Issue № 106

Wonder

The parable of the tortoise and hare is eternal. The simple story illuminates the pitfalls of laziness and hubris. It also suggests there can be important perspective shifts when we ask, “How fast should I be going?” and, “Am I going in the right direction?”

Today we live in a society structured to promote early bloomers. Our school system has sorted people by the time they are 18, using grades and SAT scores. Some of these people zoom to prestigious academic launching pads while others get left behind. Many of our most prominent models of success made it big while young—Bill Gates, Mark Zuckerberg, Elon Musk, Taylor Swift, Michael Jordan.
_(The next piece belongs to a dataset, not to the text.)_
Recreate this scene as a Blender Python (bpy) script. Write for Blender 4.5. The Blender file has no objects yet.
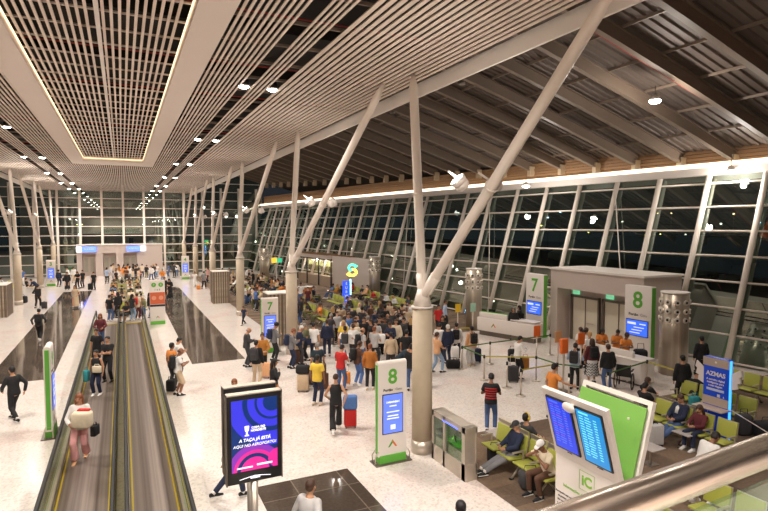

Magazines publish lists with headlines like “30 Under 30” to glamorize youthful superstars on the rise. […] But for many people, the talents that bloom later in life are more consequential than the ones that bloom early.

~ David Brooks, from You Might Be a Late Bloomer

Go faster. Slow down. Work harder. Work smarter. Focus here. Avoid there. Zoom in. Zoom out.

I think we often get distracted by, well, life, or social media, or whatever. At the end of the day, we can see that we haven’t really moved the needle on what we truly care about. Women out there in particular know this is true. How do you keep the main thing the main thing?

~ Sarah Elizabeth Lewis

There’s magic in the perspective. Shifting any parameter will always have a dramatic affect on how we perceive what is happening.

Did you hear the one about the tree sloth mugged by a tortoise? When asked could he describe his attacker, the sloth replied, “No, it all happened so fast!”

I finally regained traction by reading it aloud. I finished the whole book this way, which made it an unfettered joy. Because each of its complex Victorian sentences had to pass through my mouth, I found it easy to stay with their meaning and structure. The reading was slower, but much smoother, with very little doubling back. It felt like I was finally driving in the appropriate gear for the terrain.

~ David Cain, from In Favor of Reading Aloud

Reading aloud well is wickedly difficult. Adding oration seems an unnecessary complication. Without the oration, it’s easy to apprehend the meanings of the individual words and short phrases, while also failing to assemble the larger meanings of the sentences and beyond.

Practicing reading aloud forces you to practice at multiple levels simultaneously: starting with all the nuances of physiology, up through the meaning carried in pronunciation and tone, all the way up to possibly changing another’s mind.

Reading is letting someone else model the world for you. This is an act of intimacy. When the author is morose, you become morose. When he is mirthful, eventually you may share it. And after finishing a very good book one is driven a little mad, forced to return from a world that no one nearby has witnessed.

Simon Sarris

I find that how much I can read depends on more than just available time. Recent sleep, worldly stress, my physical and mental status, mood, and even what food I’ve recently eaten, all end up deciding—when arriving at some bit of free time—whether I’m able to read well. Woe to me the times I decide to just forge ahead because, “I should read more.” Conversely, when the figurative stars align in my life, and book is good, I can nom-nom-nom hundreds of pages and feel better for it.

The device is especially effective in comedy because, as Newhart knew on some level, we all like to feel smart. By putting us in the position of filling in the blanks in the conversation, Newhart gives us the opportunity to feel a little extra satisfaction and to create some of the humor ourselves by crafting our own sense of the rube on the other side of the conversation.

~ Mark Canada, from Bob Newhart was more than an actor or comedian – he was a literary master

“For sale: Baby shoes. Never worn.” is the archetype of a story where the readers fill in the details. We are all, always, doing some filling-in as we read. That’s the magic enabling the author’s thoughts to cross time and space to become our thoughts.

Continual awareness of all time and space, of the size and life span of the things around us. A grape seed in infinite space. A half twist of a corkscrew against eternity.

Marcus Aurelius

I don’t open many wine bottles these days. But when I do, I always think of that Aurelius quote.

Yes, even if it’s a screw-top bottle. Yes, even if it has a cork and someone hands me one of those dumb-ass, two-curved-tongs style openers. And, in such cases, in addition to Aurelius’s reminder, I’m also thinking: If we’re going to ingest poison, we could at least nod towards meaning-making ritual and use a proper corkscrew.

Wonder, as I describe it here, is more than the sort of curiosity that motivates someone to seek a simple factual answer (eg, ‘What is the biggest kind of dog?’) Wonder moves someone to seek out explanations – especially about the patterns of cause and effect that underlie phenomena. It is also different from awe, which can occur as a more passive state of amazement. Wonder involves active thought and engagement. It invokes conjectures about ‘how’ and ‘why’. It might even launch speculations about different possible worlds. Wonder motivates targeted explorations and discoveries.

~ Frank Keil, from How to revive your sense of won

All of which leaves me wondering…

Perhaps those of us who have kept in touch with that sense of child-like wonder are doing something clear and simple: Remaining curious about perspectives and continuously poking at shifting them.